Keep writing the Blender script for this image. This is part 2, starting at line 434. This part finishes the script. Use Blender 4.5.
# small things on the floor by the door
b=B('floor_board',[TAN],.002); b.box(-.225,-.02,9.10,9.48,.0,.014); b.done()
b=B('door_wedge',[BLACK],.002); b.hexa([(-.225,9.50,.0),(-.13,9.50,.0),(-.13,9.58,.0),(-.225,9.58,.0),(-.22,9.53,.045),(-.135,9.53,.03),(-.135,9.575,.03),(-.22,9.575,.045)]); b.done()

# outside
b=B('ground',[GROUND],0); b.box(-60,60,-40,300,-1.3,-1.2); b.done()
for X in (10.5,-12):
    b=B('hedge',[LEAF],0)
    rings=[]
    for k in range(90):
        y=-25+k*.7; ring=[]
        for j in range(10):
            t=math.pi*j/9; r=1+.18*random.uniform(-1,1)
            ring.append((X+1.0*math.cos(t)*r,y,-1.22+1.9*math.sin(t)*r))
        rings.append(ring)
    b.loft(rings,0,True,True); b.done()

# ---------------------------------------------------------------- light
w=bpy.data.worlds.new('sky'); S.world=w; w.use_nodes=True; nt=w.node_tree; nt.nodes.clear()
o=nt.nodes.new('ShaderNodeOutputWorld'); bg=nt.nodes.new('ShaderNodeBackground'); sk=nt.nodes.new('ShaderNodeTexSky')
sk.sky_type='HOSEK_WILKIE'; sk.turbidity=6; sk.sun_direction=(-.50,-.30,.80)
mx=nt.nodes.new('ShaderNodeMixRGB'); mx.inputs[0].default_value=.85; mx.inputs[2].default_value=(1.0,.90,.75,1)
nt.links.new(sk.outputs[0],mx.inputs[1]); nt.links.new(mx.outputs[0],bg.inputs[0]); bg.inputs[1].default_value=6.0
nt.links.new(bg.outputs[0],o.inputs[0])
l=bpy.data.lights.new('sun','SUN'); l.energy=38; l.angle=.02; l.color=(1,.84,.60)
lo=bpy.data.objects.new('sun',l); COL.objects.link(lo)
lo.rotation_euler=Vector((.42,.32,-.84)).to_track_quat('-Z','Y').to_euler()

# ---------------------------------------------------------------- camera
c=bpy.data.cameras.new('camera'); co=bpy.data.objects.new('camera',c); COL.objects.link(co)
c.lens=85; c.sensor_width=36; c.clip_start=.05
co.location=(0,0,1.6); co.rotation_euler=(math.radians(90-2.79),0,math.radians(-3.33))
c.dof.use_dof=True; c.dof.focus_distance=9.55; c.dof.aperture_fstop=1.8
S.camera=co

### YOUR GOAL
Emit, unaltered, the lines from the top of the listing down through the line that holds "b.loft(rings,0,True,True); b.done()"; emit nothing else.

### OUTPUT BELOW
Keep writing the Blender script for this image. This is part 2, starting at line 434. This part finishes the script. Use Blender 4.5.
# small things on the floor by the door
b=B('floor_board',[TAN],.002); b.box(-.225,-.02,9.10,9.48,.0,.014); b.done()
b=B('door_wedge',[BLACK],.002); b.hexa([(-.225,9.50,.0),(-.13,9.50,.0),(-.13,9.58,.0),(-.225,9.58,.0),(-.22,9.53,.045),(-.135,9.53,.03),(-.135,9.575,.03),(-.22,9.575,.045)]); b.done()

# outside
b=B('ground',[GROUND],0); b.box(-60,60,-40,300,-1.3,-1.2); b.done()
for X in (10.5,-12):
    b=B('hedge',[LEAF],0)
    rings=[]
    for k in range(90):
        y=-25+k*.7; ring=[]
        for j in range(10):
            t=math.pi*j/9; r=1+.18*random.uniform(-1,1)
            ring.append((X+1.0*math.cos(t)*r,y,-1.22+1.9*math.sin(t)*r))
        rings.append(ring)
    b.loft(rings,0,True,True); b.done()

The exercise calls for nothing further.